Sunday, April 03, 2011


My bankroll is at it's lowest point in 10 years. I was a skinny, wide eyed 21 year old (OK not that skinny and maybe more squinty and shifty than wide eyed) playing $3/$6 limit hold'em 10 handed at the Oaks club about 10 hours a week the last time I had this little to work with.

But I don't really need a bankroll anymore. The crushing vise of monthly expenses is now being held open by a paycheck. A paycheck that comes in good times and bad and reads exactly the same, down to the cent, every month.

I've seen a few of the top pros start with very small bankrolls (orders of magnitude less than I have) and turn them into something significant as a personal challenge. The point is to prove to others and themselves that they could start from scratch and make it all over again.

I've forgotten his name, but one of the top SNG players set a goal to take $5 and turn it into $10,000 in one month. One thing he had going for him was that he was a mental freak of nature and had an ideal set up in terms of many huge monitors allowing him to play up to 300 SNGs in a day.

Also he cheated. He lost his $5 bankroll many times and simply started again with another $5. I could make $5 Keno bets until one hit big and then say "Look! I turned $5 into $1,000 playing Keno!

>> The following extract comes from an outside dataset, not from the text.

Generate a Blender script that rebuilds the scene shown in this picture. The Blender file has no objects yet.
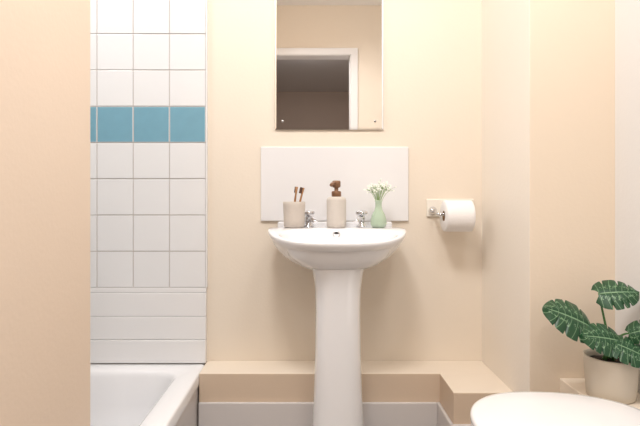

In the end, if you ignore the cheating aspect, he did it.

More impressive was Chris Ferguson turning *zero* dollars into $10,000. He started with freerolls only until he could scrape together a couple dollars and then shifted to playing at the micro stakes. Once he had $50 or $100 it didn't take him long to go the rest of the way.

I had about $3,000 when I started my career as a prop player in July of 2003. In April of 2004 when I went off totally on my own and starting playing 90% online I had about $10,000. In the good times from 2005-mid 2008 I kept at least $30,000 to work with and made a great living working about 30 hours a week. From the end of the flush years until the fall of 2010 I typically had a $10,000 bankroll and was still able to support my family of three entirely from poker winnings.

Now I have a job and a $1,000 bankroll. The job pays for the 3 bedroom house in Northern California, keeps the lights on and puts food on the table, but not much else. Playing poker is going to be the difference between bud lite and burgers or pinot noir and filets for a while.

For some people it might be hard to drop so far down in stakes. After all, I've played 6 tournaments with buy ins of $5,000+, 75-100 with buy ins of $1,000+, I have no idea how many $200-$500 buy in tournaments, and now I'll be locking horns with the $10 and $20 players. For me, I don't really care. It's not about the thrill of victory or getting in Carplayer magazine any more. It's mostly about dollars, partially about about fun, and a little bit about delivering soul crushing beats to egomaniacal college kids (You know who you are! I'm coming to crush you!).

My new job has exposed me to google analytics and I've discovered that I have about 500 people visit my blog each month which is more than I thought and makes me feel like I should get back to writing at least weekly.

I'm not sure what I can do with $1,000 playing 10 hours a week, but I'll try to keep you posted. Hopefully it will all be good news.